Set down the material once more, exactly as it appears.

Data lines »
========

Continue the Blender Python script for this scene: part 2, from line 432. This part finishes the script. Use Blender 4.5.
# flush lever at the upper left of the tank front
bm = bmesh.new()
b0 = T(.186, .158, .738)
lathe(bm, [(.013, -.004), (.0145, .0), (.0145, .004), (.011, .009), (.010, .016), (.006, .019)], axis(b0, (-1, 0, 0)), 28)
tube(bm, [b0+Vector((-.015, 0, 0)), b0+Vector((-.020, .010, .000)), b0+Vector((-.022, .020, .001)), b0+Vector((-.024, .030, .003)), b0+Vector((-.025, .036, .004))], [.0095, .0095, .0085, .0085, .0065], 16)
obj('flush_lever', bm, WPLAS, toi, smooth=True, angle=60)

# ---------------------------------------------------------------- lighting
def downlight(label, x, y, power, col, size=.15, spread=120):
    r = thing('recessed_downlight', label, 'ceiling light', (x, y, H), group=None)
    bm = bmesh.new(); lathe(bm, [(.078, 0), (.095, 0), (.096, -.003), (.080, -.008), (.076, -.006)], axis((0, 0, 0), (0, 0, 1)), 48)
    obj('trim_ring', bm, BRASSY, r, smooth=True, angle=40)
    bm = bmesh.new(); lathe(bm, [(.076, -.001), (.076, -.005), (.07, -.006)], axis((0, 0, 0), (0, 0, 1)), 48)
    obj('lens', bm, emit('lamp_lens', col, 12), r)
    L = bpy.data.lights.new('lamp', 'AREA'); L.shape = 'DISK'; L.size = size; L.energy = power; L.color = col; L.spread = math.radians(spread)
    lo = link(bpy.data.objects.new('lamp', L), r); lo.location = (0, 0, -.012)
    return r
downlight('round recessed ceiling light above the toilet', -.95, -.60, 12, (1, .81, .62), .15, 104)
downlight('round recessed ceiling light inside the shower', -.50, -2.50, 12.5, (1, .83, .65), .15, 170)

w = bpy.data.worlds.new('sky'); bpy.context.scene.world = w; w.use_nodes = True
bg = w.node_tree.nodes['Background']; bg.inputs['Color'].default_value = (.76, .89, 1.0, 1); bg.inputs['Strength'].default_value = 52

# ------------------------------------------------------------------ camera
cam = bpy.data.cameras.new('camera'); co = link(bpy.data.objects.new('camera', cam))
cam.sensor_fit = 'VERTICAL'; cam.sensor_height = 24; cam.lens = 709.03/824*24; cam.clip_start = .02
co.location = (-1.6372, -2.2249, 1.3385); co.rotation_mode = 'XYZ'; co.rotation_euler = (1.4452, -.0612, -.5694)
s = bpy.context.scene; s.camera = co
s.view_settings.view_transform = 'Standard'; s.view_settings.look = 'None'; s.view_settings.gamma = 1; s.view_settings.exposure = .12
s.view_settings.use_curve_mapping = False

========

Answer »
Continue the Blender Python script for this scene: part 2, from line 432. This part finishes the script. Use Blender 4.5.
# flush lever at the upper left of the tank front
bm = bmesh.new()
b0 = T(.186, .158, .738)
lathe(bm, [(.013, -.004), (.0145, .0), (.0145, .004), (.011, .009), (.010, .016), (.006, .019)], axis(b0, (-1, 0, 0)), 28)
tube(bm, [b0+Vector((-.015, 0, 0)), b0+Vector((-.020, .010, .000)), b0+Vector((-.022, .020, .001)), b0+Vector((-.024, .030, .003)), b0+Vector((-.025, .036, .004))], [.0095, .0095, .0085, .0085, .0065], 16)
obj('flush_lever', bm, WPLAS, toi, smooth=True, angle=60)

# ---------------------------------------------------------------- lighting
def downlight(label, x, y, power, col, size=.15, spread=120):
    r = thing('recessed_downlight', label, 'ceiling light', (x, y, H), group=None)
    bm = bmesh.new(); lathe(bm, [(.078, 0), (.095, 0), (.096, -.003), (.080, -.008), (.076, -.006)], axis((0, 0, 0), (0, 0, 1)), 48)
    obj('trim_ring', bm, BRASSY, r, smooth=True, angle=40)
    bm = bmesh.new(); lathe(bm, [(.076, -.001), (.076, -.005), (.07, -.006)], axis((0, 0, 0), (0, 0, 1)), 48)
    obj('lens', bm, emit('lamp_lens', col, 12), r)
    L = bpy.data.lights.new('lamp', 'AREA'); L.shape = 'DISK'; L.size = size; L.energy = power; L.color = col; L.spread = math.radians(spread)
    lo = link(bpy.data.objects.new('lamp', L), r); lo.location = (0, 0, -.012)
    return r
downlight('round recessed ceiling light above the toilet', -.95, -.60, 12, (1, .81, .62), .15, 104)
downlight('round recessed ceiling light inside the shower', -.50, -2.50, 12.5, (1, .83, .65), .15, 170)

w = bpy.data.worlds.new('sky'); bpy.context.scene.world = w; w.use_nodes = True
bg = w.node_tree.nodes['Background']; bg.inputs['Color'].default_value = (.76, .89, 1.0, 1); bg.inputs['Strength'].default_value = 52

# ------------------------------------------------------------------ camera
cam = bpy.data.cameras.new('camera'); co = link(bpy.data.objects.new('camera', cam))
cam.sensor_fit = 'VERTICAL'; cam.sensor_height = 24; cam.lens = 709.03/824*24; cam.clip_start = .02
co.location = (-1.6372, -2.2249, 1.3385); co.rotation_mode = 'XYZ'; co.rotation_euler = (1.4452, -.0612, -.5694)
s = bpy.context.scene; s.camera = co
s.view_settings.view_transform = 'Standard'; s.view_settings.look = 'None'; s.view_settings.gamma = 1; s.view_settings.exposure = .12
s.view_settings.use_curve_mapping = False